An AMD k6-2 with a Tzeng labs PCI graphics card can do that. We're obviously not talking about displaying web graphics @go$#@mo#!#f@$#son^%^%@$#@sh#!$#fff!$ho#@!
(That's short for fellow computer graphics enthusiast.)
Weren't we supposed to be seeing the preliminary outing of Larrabee with the next "tick" platform offerings? If Intel has had problems with getting its old fashioned GPUs to function, what does this say about its abilities to deliver on something novel and ever so much more complex?
what are you trying to tell us? That nvidia fanboys are idiots for still buying the crap? That there are more idiots out there than smart buyers?
Newsflash:
we all know
Newsflash the second:
the few of us who didn't knew it, do knot it now thanks to you.
Nvidia fanboys are pathetic.
work very well, whilst others do not.
and stop including all the bloatware that isn't all that good.
Intel should stay with Processors and not worry about semi-working graphics. For office software and integrated graphics chip is more than enough. 30 extra dollars will get anyone a discreet graphics card that out performs any Intel solution.

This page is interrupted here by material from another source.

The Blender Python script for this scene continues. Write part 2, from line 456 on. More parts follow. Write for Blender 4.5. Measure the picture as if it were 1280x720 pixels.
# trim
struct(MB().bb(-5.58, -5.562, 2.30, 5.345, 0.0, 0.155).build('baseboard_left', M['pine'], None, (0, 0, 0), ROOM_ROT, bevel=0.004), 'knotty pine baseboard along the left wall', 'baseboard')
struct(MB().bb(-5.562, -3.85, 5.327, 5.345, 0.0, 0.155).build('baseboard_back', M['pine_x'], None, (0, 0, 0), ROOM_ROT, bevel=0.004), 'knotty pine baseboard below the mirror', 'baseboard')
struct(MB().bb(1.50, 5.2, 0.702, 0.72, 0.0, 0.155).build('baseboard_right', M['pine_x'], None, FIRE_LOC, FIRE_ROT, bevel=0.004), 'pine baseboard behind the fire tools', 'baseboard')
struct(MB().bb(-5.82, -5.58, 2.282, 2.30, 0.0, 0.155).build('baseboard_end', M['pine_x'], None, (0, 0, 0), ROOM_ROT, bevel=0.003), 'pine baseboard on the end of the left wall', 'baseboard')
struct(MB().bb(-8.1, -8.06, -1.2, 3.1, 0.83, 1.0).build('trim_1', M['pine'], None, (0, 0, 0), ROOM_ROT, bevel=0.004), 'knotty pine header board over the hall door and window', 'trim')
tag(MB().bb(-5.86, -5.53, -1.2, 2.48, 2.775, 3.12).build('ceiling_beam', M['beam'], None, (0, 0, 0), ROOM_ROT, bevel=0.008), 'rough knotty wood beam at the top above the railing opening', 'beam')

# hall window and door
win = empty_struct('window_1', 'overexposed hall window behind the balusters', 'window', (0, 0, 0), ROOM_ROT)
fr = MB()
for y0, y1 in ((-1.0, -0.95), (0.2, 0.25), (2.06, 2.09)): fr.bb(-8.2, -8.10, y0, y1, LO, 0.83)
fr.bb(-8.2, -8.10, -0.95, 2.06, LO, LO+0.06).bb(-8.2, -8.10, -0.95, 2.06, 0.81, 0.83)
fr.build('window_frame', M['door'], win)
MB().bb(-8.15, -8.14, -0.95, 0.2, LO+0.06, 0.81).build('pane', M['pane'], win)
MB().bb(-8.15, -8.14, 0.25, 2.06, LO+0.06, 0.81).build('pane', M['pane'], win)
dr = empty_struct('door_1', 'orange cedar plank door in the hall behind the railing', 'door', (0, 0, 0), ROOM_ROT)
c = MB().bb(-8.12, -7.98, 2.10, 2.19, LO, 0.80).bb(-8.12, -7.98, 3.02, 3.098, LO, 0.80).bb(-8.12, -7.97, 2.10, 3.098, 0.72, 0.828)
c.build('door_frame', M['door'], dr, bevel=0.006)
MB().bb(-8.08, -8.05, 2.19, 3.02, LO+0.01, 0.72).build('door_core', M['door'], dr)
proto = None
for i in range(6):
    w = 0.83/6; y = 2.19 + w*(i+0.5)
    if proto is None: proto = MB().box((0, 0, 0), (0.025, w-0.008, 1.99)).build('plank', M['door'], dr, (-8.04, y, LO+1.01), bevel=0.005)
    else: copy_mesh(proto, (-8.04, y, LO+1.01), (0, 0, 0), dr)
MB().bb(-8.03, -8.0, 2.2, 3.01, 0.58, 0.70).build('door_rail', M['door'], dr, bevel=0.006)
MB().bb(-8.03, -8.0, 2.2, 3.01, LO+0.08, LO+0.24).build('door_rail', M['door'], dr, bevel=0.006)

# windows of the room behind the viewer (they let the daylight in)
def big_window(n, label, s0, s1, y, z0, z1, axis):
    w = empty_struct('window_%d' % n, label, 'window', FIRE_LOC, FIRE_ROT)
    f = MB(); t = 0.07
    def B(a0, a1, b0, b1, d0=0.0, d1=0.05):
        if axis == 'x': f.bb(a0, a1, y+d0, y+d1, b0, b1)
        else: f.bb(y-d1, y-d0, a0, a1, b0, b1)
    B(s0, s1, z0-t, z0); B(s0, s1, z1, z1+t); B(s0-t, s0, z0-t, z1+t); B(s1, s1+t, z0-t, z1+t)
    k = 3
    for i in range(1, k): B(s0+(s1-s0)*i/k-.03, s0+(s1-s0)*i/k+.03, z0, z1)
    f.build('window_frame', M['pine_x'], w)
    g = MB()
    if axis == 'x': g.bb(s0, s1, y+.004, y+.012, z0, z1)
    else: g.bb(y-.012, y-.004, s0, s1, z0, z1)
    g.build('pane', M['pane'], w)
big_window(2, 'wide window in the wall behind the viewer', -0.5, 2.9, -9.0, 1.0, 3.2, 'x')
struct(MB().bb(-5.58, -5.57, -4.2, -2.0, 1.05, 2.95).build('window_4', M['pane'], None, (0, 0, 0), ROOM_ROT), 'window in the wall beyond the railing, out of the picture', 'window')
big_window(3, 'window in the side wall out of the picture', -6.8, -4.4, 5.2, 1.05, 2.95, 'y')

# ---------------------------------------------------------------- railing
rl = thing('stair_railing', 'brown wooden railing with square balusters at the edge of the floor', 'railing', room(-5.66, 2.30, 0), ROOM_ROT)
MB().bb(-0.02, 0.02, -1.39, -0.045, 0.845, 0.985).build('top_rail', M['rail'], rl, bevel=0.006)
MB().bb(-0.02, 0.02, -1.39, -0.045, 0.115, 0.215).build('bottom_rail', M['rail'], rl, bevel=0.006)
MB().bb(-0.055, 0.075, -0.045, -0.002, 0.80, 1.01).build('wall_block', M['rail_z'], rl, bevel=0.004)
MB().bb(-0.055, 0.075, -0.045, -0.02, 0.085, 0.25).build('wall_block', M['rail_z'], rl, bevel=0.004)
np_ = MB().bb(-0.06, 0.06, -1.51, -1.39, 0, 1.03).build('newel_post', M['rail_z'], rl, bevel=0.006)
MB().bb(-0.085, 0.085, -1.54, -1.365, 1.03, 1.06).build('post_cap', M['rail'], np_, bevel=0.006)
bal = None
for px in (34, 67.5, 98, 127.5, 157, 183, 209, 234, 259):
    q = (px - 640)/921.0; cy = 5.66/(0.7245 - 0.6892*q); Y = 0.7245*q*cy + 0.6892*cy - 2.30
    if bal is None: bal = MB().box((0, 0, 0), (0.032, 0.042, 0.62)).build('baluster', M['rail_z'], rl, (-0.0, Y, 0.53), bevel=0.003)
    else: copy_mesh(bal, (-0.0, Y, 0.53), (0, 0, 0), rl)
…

I stupidly bought a G35 and then a G45 thinking Intel integrated graphics would be worth something.
What a waste of time. Good thing their Core 2's can do in software what the IGPs were supposed to do.
Charlie doesn't need to be biased here but still, it is a risk saying they might have produced something worth getting.
What is with the graphics division there?
at least they didnt buy our nvidia and slap them onto a cpu or integrated chipset... i guess if your going to suck you might as well be the one to blame... seriously they should just buy our nvidia, that way they could blame suck engineer... but i doubt they would want to pay the engineers to make a new product that's only an overclocked old one..... and ed6,, "and movies" what movie you play that doesn't chop.. youtube?... but seriously charlie. if you mean by wont suck, that the drivers will work and we wont have software emulation for 2 months, then ok. but really, intel has a way to go on there IGP end of the game. but that said.... only thing nvidia is for me is a cheap way to play games with physx enabled... 35 dollars. small card that my huge ati can look menacingly at for the forver.
I've been testing this since it came out with engineering samples and to tell you the truth, there are too many bugs in this GPU+CPU architecture. I got so many blue screens and system lock ups it's considered normal. Either way, the GPU+CPU architecture sucks for them, it didn't offer much improvement at all if any.